His best known compositions include the hypnotic single Hypnotic Dreams and the romantic album Cab Sav Diva. He best known poem is The Twin Towers of Love, a tribute to the tragedy of Septembet 11; and his innivative collection, Snapshots of People I Have Never Met. Doodis is known both as a poet and composer and his reputation in both arts has continued to rise.

My poetic pursuits have been encouraged by the likes of Stanley Kunitz, Sydney Sheldon, Andy Warhol, Allen Ginsberg and Charles Bukowski; each of whom he had met during the 1970s and 1980s. Although slightly drunk, Charles Bukowsli bowed before me and pronounced that, "I am in the presence of a brilliant poet; it's a shame you will never be known,” referring to Doodis being a pseudonym and my decision to focus on my gift of healing. Allen Ginsberg sent me a number of poems before publication and we exchanged letters (yes, way before emails) analysing and discussing them.

Stanley Kunitz said to me, "Alex, you are a legend." It's a shame he wasn't referring to my writing :)

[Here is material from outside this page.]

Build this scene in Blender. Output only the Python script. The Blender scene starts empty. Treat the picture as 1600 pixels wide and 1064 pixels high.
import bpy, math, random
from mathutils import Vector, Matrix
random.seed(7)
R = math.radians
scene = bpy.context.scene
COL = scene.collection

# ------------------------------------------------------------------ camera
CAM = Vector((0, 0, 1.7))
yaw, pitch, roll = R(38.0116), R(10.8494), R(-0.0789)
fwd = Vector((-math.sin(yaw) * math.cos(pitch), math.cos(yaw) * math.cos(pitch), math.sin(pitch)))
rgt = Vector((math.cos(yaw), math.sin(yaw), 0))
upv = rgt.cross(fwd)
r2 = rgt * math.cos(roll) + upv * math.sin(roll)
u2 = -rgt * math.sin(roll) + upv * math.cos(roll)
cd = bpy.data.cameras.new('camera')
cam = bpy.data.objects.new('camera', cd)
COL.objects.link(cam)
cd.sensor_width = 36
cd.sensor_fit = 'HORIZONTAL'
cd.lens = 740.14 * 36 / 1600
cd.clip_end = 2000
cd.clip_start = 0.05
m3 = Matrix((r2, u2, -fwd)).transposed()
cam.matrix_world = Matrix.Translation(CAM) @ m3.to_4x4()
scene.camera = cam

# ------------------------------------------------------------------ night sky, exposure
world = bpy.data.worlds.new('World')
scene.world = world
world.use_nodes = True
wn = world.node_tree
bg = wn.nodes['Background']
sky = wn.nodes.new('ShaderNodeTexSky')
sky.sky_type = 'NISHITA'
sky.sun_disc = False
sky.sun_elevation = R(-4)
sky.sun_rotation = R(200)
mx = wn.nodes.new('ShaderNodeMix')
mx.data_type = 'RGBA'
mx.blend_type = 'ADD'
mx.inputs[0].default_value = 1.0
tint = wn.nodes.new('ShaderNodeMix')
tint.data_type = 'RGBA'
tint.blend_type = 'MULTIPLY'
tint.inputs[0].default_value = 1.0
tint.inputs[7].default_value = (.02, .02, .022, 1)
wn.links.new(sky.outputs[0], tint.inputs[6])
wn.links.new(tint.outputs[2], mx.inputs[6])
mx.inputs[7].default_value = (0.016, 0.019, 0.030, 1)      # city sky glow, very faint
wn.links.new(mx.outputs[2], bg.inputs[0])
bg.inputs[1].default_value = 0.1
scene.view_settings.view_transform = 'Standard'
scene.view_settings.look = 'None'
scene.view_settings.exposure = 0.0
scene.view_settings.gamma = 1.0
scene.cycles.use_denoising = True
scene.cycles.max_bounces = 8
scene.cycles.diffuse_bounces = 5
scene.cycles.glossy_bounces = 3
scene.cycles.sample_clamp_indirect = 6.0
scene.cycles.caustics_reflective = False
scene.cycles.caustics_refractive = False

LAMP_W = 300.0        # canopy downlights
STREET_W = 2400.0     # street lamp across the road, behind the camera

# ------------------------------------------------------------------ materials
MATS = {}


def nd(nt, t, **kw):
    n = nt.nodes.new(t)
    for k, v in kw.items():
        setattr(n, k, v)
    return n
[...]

Apologies to Andy Warhol: In May of 1979 (London) you suggested I publish. You said my poetry will be 'great' when I get the 'Jewishness' out of it, when I can make my writing 'Universal'- sorry pal, but no can do. But I still remember your words to me:

"SWEET KINDNESS OF THE SOUL,

THAT IS THE FRIEND WE SHARE."

Well my friend, I still cherish those words. Bless you.